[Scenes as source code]
====

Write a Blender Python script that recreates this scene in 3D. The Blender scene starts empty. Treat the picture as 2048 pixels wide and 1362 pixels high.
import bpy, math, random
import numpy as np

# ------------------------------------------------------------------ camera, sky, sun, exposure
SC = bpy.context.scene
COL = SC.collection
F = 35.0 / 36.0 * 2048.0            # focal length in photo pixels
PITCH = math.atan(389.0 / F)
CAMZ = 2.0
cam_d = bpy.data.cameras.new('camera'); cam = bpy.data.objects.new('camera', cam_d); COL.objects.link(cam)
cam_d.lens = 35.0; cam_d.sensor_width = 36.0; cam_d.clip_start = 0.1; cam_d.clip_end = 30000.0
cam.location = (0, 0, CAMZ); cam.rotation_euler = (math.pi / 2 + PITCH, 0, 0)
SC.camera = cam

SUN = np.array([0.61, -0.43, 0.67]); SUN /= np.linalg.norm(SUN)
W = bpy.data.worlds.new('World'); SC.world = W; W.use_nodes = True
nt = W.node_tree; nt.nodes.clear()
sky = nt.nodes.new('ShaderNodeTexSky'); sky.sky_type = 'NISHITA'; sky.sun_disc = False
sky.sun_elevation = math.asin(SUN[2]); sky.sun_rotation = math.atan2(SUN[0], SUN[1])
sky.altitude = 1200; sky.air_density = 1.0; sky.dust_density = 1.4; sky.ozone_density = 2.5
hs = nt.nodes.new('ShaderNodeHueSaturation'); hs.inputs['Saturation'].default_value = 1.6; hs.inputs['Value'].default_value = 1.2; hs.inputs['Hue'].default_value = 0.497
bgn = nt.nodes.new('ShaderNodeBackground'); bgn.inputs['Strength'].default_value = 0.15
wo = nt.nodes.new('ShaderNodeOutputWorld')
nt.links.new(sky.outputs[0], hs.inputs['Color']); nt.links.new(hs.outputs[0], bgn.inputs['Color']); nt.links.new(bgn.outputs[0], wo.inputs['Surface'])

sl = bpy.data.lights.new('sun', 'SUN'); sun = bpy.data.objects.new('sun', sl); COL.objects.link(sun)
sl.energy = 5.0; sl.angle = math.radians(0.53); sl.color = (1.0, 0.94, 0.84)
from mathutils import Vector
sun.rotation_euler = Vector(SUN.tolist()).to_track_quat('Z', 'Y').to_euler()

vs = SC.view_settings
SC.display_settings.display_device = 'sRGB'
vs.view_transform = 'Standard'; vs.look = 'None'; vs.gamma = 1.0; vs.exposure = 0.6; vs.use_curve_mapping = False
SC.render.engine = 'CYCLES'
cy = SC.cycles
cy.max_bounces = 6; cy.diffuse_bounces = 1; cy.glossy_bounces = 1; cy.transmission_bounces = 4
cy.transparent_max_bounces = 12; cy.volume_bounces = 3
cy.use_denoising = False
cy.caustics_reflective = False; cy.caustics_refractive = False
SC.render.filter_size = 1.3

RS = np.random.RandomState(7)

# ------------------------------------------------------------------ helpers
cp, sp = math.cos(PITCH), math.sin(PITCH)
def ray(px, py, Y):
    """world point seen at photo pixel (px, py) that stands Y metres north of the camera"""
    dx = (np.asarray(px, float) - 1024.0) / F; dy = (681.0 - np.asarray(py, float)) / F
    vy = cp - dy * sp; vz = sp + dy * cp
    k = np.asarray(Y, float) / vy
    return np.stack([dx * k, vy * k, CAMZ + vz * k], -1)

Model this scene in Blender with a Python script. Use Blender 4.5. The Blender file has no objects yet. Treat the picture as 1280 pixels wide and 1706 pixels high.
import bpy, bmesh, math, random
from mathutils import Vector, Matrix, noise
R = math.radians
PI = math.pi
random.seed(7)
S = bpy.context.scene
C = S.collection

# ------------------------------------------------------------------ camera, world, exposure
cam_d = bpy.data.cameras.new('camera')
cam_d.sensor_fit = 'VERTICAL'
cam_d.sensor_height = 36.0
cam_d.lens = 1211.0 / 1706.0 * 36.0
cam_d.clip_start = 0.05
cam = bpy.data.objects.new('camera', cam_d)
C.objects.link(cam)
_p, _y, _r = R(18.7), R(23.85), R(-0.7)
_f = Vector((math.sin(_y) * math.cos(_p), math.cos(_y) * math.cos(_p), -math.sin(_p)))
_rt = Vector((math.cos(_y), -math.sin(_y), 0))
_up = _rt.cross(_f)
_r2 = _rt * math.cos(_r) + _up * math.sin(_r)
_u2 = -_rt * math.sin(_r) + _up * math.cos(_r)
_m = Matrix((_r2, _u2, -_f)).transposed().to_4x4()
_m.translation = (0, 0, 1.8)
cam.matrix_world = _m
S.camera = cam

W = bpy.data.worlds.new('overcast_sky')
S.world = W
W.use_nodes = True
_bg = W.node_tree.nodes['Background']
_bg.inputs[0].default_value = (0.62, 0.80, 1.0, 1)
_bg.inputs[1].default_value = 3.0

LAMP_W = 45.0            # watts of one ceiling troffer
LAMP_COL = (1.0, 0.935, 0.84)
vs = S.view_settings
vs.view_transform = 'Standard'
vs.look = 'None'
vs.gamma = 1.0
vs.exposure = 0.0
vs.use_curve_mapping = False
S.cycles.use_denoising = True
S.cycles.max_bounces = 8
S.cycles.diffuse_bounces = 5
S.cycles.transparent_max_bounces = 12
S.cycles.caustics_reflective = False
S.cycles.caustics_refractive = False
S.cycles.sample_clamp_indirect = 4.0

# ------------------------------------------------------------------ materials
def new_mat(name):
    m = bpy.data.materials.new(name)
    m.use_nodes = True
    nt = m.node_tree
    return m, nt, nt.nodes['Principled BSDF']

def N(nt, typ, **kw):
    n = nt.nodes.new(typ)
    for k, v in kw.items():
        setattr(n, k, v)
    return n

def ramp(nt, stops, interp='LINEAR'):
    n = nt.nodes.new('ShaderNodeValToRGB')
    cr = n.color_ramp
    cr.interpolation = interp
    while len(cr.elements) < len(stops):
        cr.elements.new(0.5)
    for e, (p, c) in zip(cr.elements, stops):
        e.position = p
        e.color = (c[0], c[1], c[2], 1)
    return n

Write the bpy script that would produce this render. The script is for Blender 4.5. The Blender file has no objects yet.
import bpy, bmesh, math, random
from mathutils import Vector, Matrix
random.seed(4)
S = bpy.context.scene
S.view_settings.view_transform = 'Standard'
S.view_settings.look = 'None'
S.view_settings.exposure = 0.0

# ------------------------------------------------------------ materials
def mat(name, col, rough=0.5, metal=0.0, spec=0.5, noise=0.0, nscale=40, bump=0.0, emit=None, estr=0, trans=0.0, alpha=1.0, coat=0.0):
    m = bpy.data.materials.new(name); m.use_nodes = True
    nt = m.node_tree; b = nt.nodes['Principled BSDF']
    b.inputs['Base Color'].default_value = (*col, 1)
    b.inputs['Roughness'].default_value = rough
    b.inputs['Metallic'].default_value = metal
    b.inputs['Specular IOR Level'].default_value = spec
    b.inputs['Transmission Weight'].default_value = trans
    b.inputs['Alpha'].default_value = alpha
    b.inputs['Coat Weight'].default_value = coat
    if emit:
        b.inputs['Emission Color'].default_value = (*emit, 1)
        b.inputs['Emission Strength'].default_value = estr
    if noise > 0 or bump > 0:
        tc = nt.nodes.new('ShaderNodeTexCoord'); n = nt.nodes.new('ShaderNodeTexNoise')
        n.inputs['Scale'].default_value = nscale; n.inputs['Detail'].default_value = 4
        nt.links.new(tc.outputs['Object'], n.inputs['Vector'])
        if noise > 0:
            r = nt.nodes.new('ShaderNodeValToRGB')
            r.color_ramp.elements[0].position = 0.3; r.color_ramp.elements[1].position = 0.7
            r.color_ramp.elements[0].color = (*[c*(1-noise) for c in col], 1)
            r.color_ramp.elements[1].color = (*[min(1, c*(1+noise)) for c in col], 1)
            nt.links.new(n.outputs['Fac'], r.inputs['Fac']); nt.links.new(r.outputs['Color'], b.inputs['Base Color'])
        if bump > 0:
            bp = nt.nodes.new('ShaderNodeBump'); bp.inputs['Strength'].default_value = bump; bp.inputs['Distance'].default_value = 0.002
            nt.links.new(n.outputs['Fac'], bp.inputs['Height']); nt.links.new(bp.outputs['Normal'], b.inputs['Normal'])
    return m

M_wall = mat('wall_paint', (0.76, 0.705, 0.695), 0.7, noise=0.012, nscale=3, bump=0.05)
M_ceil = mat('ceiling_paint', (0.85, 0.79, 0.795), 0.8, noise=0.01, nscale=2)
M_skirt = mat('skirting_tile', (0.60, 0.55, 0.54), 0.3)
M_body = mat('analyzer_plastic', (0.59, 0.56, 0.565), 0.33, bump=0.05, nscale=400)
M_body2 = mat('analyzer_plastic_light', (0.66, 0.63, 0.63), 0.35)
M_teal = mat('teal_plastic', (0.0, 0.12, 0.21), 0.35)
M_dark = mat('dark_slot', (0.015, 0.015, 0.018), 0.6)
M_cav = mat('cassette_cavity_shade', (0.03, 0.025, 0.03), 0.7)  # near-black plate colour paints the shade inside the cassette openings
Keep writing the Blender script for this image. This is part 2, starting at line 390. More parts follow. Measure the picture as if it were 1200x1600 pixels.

====

EXERCISE PROMPT: Which lines above run from the one containing "Write the bpy" down to the one containing "S.view_settings.exposure = 0.0"? Repeat exactly those, both ends included, and nothing else.

COMPLETED EXERCISE:
Write the bpy script that would produce this render. The script is for Blender 4.5. The Blender file has no objects yet.
import bpy, bmesh, math, random
from mathutils import Vector, Matrix
random.seed(4)
S = bpy.context.scene
S.view_settings.view_transform = 'Standard'
S.view_settings.look = 'None'
S.view_settings.exposure = 0.0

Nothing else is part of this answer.